Like many others, I have been contacted by people who are desperate to get their family members to Ireland. Some have experienced the absolute brutality of Daesh. Despite being law-abiding Irish citizens, they are refused permission to bring their desperate and vulnerable family members here to safety. There is, rightly, much talk about the undocumented Irish in the USA. What about the undocumented in Ireland? Migrant Rights Centre Ireland, MRCI, estimates that there are between 20,000 and 26,000 undocumented migrants, including children and families, living and working in Ireland. What are we doing to assist them? Research carried out by MRCI revealed that one in five undocumented migrants had lived in Ireland for more than ten years, that 89% were employed and that one in three had been in the same job for more than five years. I am, equally, appalled by how they are treated and their insecurity. We ask US politicians to create a pathway for the undocumented Irish but nothing for those living in the shadows in Ireland. Is that right? Is it fair? We should urgently implement a straightforward transparent scheme to give people the opportunity to come forward and apply to regularise their immigration status in Ireland. We need to do this to be consistent. We could then request, with some moral authority, that the same be done for the undocumented Irish in the United States.

I also use the opportunity to refer to the Dakota Access pipeline project, against which the Standing Rock Sioux tribe have led large, vibrant colourful protests. The proposed 1,200 mile pipeline will link North Dakota with Illinois across their sacred lands and it is a proposal that will threaten their water supply and cultural heritage. They have legitimate concerns about the real environmental risks the pipeline will create. It will disturb their sacred areas and ancient burial sites. There is a high risk that it will lead to the pollution of their drinking water source. The project was approved without even the most basic of consultation with the tribe which have been bravely demonstrating against the building of the pipeline, joined by other Native Americans from across North America. Anyone who has seen the videos of peaceful protesters being attacked by private security companies with dogs and pepper spray would have to be made of stone not to be moved. That is the atmosphere in which the immigration policies are being implemented.

The Obama Administration had halted some work on the pipeline but representatives of the Standing Rock Sioux tribe knew that the battle was far from won. President Trump has now overturned that decision to halt the construction. He has signed an executive order to advance the construction of the pipeline under terms and conditions to be negotiated. The order expedites the environmental review that President Trump described as "incredibly cumbersome, long, horribly permitting process". I have sent my solidarity to those protesting about this pipeline project and legally challenging its construction.
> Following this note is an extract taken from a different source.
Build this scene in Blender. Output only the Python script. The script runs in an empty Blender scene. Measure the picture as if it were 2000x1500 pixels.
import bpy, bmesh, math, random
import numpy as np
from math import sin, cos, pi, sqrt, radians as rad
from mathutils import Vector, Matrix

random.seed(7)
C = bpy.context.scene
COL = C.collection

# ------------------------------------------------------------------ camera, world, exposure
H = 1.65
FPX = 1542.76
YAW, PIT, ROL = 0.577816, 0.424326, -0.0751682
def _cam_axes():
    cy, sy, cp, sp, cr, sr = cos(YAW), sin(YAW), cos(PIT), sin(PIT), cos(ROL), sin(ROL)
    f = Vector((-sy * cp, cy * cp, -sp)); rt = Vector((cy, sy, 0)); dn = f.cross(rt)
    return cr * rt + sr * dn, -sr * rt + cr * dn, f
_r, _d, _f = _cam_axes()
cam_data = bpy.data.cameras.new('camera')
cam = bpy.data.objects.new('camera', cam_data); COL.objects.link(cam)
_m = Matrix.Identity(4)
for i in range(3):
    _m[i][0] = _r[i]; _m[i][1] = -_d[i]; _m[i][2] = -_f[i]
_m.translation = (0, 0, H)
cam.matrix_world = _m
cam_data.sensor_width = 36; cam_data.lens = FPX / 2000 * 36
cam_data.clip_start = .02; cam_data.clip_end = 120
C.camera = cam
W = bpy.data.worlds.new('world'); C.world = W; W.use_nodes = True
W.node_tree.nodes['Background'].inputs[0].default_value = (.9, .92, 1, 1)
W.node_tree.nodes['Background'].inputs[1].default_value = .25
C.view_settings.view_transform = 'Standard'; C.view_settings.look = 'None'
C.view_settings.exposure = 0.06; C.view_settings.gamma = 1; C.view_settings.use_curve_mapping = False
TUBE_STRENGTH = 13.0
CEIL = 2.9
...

I said at the outset that people in Ireland did not know of Donald Trump. The "trump" people of my generation grew up knowing was the use of that word in the song, "Nellie the Elephant". Apparently, as the song goes:

Nellie the Elephant packed her trunk,

And said goodbye to the circus,

Off she went with a trumpety-trump,

Trump, trump, trump.

Nellie the Elephant packed her trunk,

And trundled back to the jungle,

Off she went with a trumpety-trump,

Trump, trump, trump.

Donald Trump might go back to the Wall Street jungle and go trump, trump, trump.